Write to the Point: A real-world speech for graduates in a real world

By JAMES EIK

Staff Reporter

It was the speech heard around the world.

Last week, David McCullough Jr. from Wellesley High School in Wellesley Hills, Mass. gave one of those rare commencement addresses that will linger with the school's graduates for the rest of their lives. It was a work of prose that makes most writers look like amateurs – this reporter included.

Videos of the address are online and I encourage everyone to watch it.

McCullough focused on the notion that no one is special, because everyone believes they are. Everyone has their own idea of perfection, one that isn't going to be the same for any two people. At this very moment, there are 6.8 billion people living on the planet. That makes 6.8 billion individual views of perfection.
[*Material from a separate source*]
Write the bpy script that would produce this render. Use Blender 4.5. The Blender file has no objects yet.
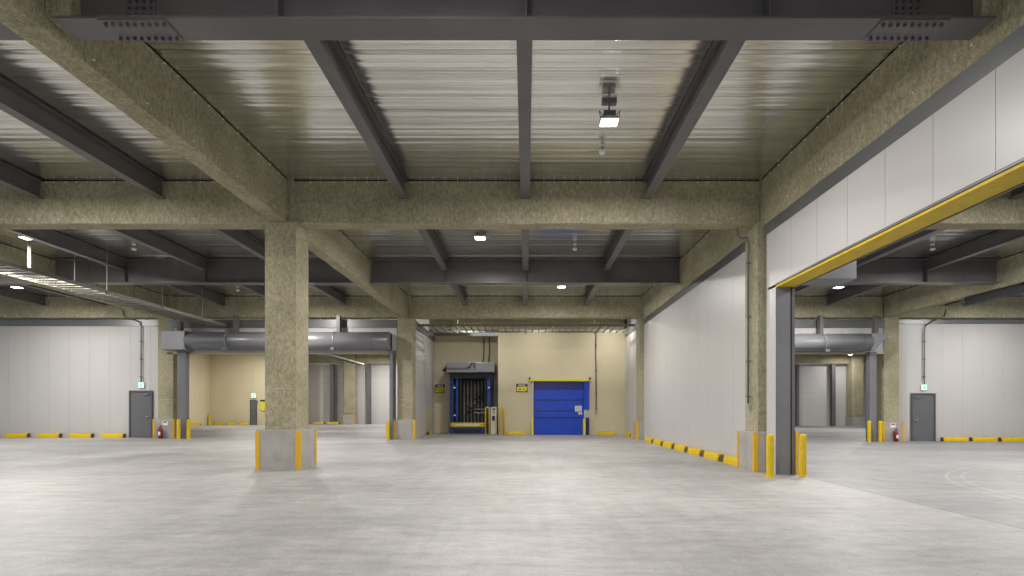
import bpy, math, random
from mathutils import Vector, Matrix
R = random.Random(7)
SC = bpy.context.scene
COL = SC.collection

# ------------------------------------------------------------------ camera, world, exposure
cd = bpy.data.cameras.new('camera')
cam = bpy.data.objects.new('camera', cd); COL.objects.link(cam)
F, VX, VY, EYE = 540.0, 526.0, 410.0, 1.3
cd.sensor_width = 36.0
cd.lens = F / 1024.0 * 36.0
cd.shift_x = -(VX - 512.0) / 1024.0
cd.shift_y = (VY - 288.0) / 1024.0
cam.location = (0, 0, EYE)
cam.rotation_euler = (math.radians(90), 0, 0)
cd.clip_end = 300
SC.camera = cam
w = bpy.data.worlds.new('world'); SC.world = w; w.use_nodes = True
w.node_tree.nodes['Background'].inputs[0].default_value = (0.90, 0.95, 1.0, 1)
w.node_tree.nodes['Background'].inputs[1].default_value = 0.55
SC.view_settings.view_transform = 'Standard'
SC.view_settings.look = 'None'
SC.view_settings.gamma = 1
SC.view_settings.use_curve_mapping = False
SC.view_settings.exposure = 0.12
LAMP_W = 315.0

# ------------------------------------------------------------------ geometry constants (metres)
CX = 5.38            # column lines at +-5.38, +-16.15
CX2 = 16.15
ROW1, ROW2 = 12.17, 24.34
DECK = 6.39
SOF = 5.43           # underside of the fireproofed beams
GIR = 5.56           # underside of the steel girders
def fz(x): return -0.0042 * (x + 5.38)     # floor falls slightly to the right

# ------------------------------------------------------------------ materials
def new_mat(name):
    m = bpy.data.materials.new(name); m.use_nodes = True
    nt = m.node_tree
    return m, nt, nt.nodes['Principled BSDF']
def lk(nt, a, b): nt.links.new(a, b)
def tex_coord(nt, scale=(1, 1, 1)):
    g = nt.nodes.new('ShaderNodeNewGeometry')
    mp = nt.nodes.new('ShaderNodeMapping'); mp.inputs['Scale'].default_value = scale
    lk(nt, g.outputs['Position'], mp.inputs['Vector'])
    return mp.outputs['Vector']
def noise(nt, vec, scale, detail=4, rough=.55):
    n = nt.nodes.new('ShaderNodeTexNoise')
    n.inputs['Scale'].default_value = scale; n.inputs['Detail'].default_value = detail
    n.inputs['Roughness'].default_value = rough
    lk(nt, vec, n.inputs['Vector']); return n.outputs['Fac']
def ramp(nt, fac, stops):
    r = nt.nodes.new('ShaderNodeValToRGB')
    el = r.color_ramp.elements
    while len(el) < len(stops): el.new(.5)
    for e, (p, c) in zip(el, stops): e.position = p; e.color = (*c, 1)
    lk(nt, fac, r.inputs['Fac']); return r.outputs['Color']
def mixc(nt, fac, a, b, mode='MIX'):
    m = nt.nodes.new('ShaderNodeMix'); m.data_type = 'RGBA'; m.blend_type = mode
    if isinstance(fac, float): m.inputs[0].default_value = fac
    else: lk(nt, fac, m.inputs[0])
    for s, v in ((6, a), (7, b)):
        if isinstance(v, tuple): m.inputs[s].default_value = (*v, 1)
        else: lk(nt, v, m.inputs[s])
    return m.outputs[2]
def bump(nt, h, strength, dist, b):
    n = nt.nodes.new('ShaderNodeBump'); n.inputs['Strength'].default_value = strength
    n.inputs['Distance'].default_value = dist
    lk(nt, h, n.inputs['Height']); lk(nt, n.outputs['Normal'], b.inputs['Normal'])
def paint(name, c, rough=.5, metal=0., var=.06, scale=3.):
    m, nt, b = new_mat(name)
    v = tex_coord(nt)
    n = noise(nt, v, scale, 3)
    lo = tuple(x * (1 - var) for x in c); hi = tuple(min(1, x * (1 + var)) for x in c)
    lk(nt, ramp(nt, n, [(.3, lo), (.7, hi)]), b.inputs['Base Color'])
    b.inputs['Roughness'].default_value = rough; b.inputs['Metallic'].default_value = metal
    return m
M = {}
M['steel'] = paint('dark_grey_steel_paint', (.125, .117, .122), .38, 0, .12, 1.5)
M['steel_lite'] = paint('mid_grey_steel_paint', (.17, .17, .185), .38, 0, .08, 1.5)
M['roller'] = paint('roller_housing_grey', (.23, .23, .25), .32, .25, .06, 1.2)
M['bolt'] = paint('bolt_dark', (.09, .085, .088), .45)
M['gap'] = paint('shadow_gap_black', (.02, .018, .015), .9)
M['ladder'] = paint('ladder_dull_zinc', (.20, .19, .16), .55, 0, .15, 8)
M['flash'] = paint('grey_flashing', (.16, .165, .17), .35, .3, .08, .8)
M['white_panel'] = paint('white_sandwich_panel', (.53, .515, .51), .38, 0, .02, .6)
M['seam_soft'] = paint('soft_panel_seam', (.42, .41, .41), .6)
M['seam'] = paint('panel_seam', (.25, .245, .245), .6)
M['beige'] = paint('beige_cladding', (.60, .53, .36), .6, 0, .04, .5)
M['beige_seam'] = paint('beige_seam', (.40, .35, .24), .6)
M['yellow'] = paint('safety_yellow', (.66, .46, .004), .55, 0, .10, 6)
M['orange'] = paint('corner_guard_yellow', (.66, .39, .015), .42, 0, .06, 6)
M['rubber'] = paint('brown_black_rubber', (.085, .045, .025), .8)
M['door'] = paint('door_grey', (.13, .13, .14), .42, 0, .04)
M['frame'] = paint('door_frame_grey', (.09, .09, .095), .4)
M['blue'] = paint('blue_sheet', (.002, .05, .50), .42, 0, .12, 2)
M['bluedk'] = paint('dark_blue_sheet', (.006, .015, .15), .45, 0, .1, 2)
M['blue_frame'] = paint('blue_lift_frame', (.012, .05, .22), .35, .1, .1, 2)
M['black'] = paint('black', (.012, .012, .016), .6)
M['zinc'] = paint('galvanised', (.55, .54, .50), .35, .6, .15, 8)
M['cream'] = paint('cream_cabinet', (.62, .58, .48), .5)
M['white'] = paint('white_plastic', (.8, .8, .8), .4)
M['red'] = paint('red_enamel', (.30, .012, .01), .35)
M['green'] = paint('sign_green', (.01, .35, .15), .4)
M['sign'] = paint('sign_yellow', (.75, .68, .03), .4)

def fireproof(name, a, b_, c):
    m, nt, b = new_mat(name)
    v = tex_coord(nt)
    n1 = noise(nt, v, 1.1, 3); n2 = noise(nt, tex_coord(nt, (1, 1, .5)), 19, 5, .78); n3 = noise(nt, v, 48, 3, .7)
    base = ramp(nt, n1, [(.3, a), (.55, b_), (.75, c)])
    grain = ramp(nt, n2, [(.36, (.68, .68, .67)), (.62, (1.16, 1.16, 1.15))])
    col = mixc(nt, 1.0, base, grain, 'MULTIPLY')
    fine = ramp(nt, n3, [(.34, (.72, .72, .72)), (.66, (1.2, 1.2, 1.2))])
    col = mixc(nt, 1.0, col, fine, 'MULTIPLY')
    lk(nt, col, b.inputs['Base Color']); b.inputs['Roughness'].default_value = .95
    b.inputs['Specular IOR Level'].default_value = .15
    ad = nt.nodes.new('ShaderNodeMath'); ad.operation = 'ADD'; lk(nt, n2, ad.inputs[0]); lk(nt, n3, ad.inputs[1])
    bump(nt, ad.outputs[0], .4, .02, b)
    return m
M['fire'] = fireproof('sprayed_rock_wool', (.325, .300, .200), (.405, .370, .255), (.44, .395, .29))
M['fire_band'] = paint('rock_wool_joint', (.45, .42, .32), .9)
M['pin'] = paint('fixing_pin', (.85, .84, .78), .4)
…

Throughout school, and even in college, I was exposed to the flawed philosophy that everyone was a winner.

It simply can't be true. Additionally, the message given was that as long as you participated, you got the green, orange or whatever color ribbon they were awarding. As long as you took part, they said, you were a winner.

Yes, it's good to know you gave it your all. That alone is worthy of an ice cream trip after a long game of baseball as a kid. But, the result of being doted upon and coddled creates a false reality of what equality really means.

That's because in life, we don't get equal outcomes. Only one applicant gets the job opening. Only one team wins the Super Bowl. There can be only one Highlander.

As McCullough said, the norm for parenting these days is to shelter children and emphasize their uniqueness. We're not supposed to criticize a child, we're not supposed to push them. Everything we do is for the children, and we're not supposed to hurt their feelings. This isn't a knock on parents, as even I was raised to be respectful and play nice. And, in my one-year little league career I got a trophy despite only getting one hit in the season which, since the fielder dropped the pop-up, should have been an error.

We dote upon the children, yet most of the students in a high school commencement haven't formally accomplished anything. That's why it's called “commencement.” It's the starting block. Where students go from there is up to them and their desire to turn their life into something.

But no one is going to step aside and just let them have at it.

In a better world, students at Wellesley and across the country would have heard those words long before their commencement ceremony. Unfortunately, standards have been lowered in a large part to boost our self-esteem. A C is now a B in classes, and jewelry classes are replacing English courses (I kid you not).

The way in life has become paved for many of today's population, and we no longer put effort into earning that top spot in life.

It all comes back to being an individual. In order to make your life special, you need to make it count. Every second spent watching that video of a squirrel in rollerblades on YouTube or being an intergalactic space conqueror on the Xbox is a moment lost.

Likewise, every moment we spend doing something we don't love, or spent in a place where we can't be selfless in some way, is time we don't get back. It calls for us to have a sense of urgency with things in life. Spend less time talking about plans and actually put them in play.

Congratulations to the new graduates. The hard work now begins.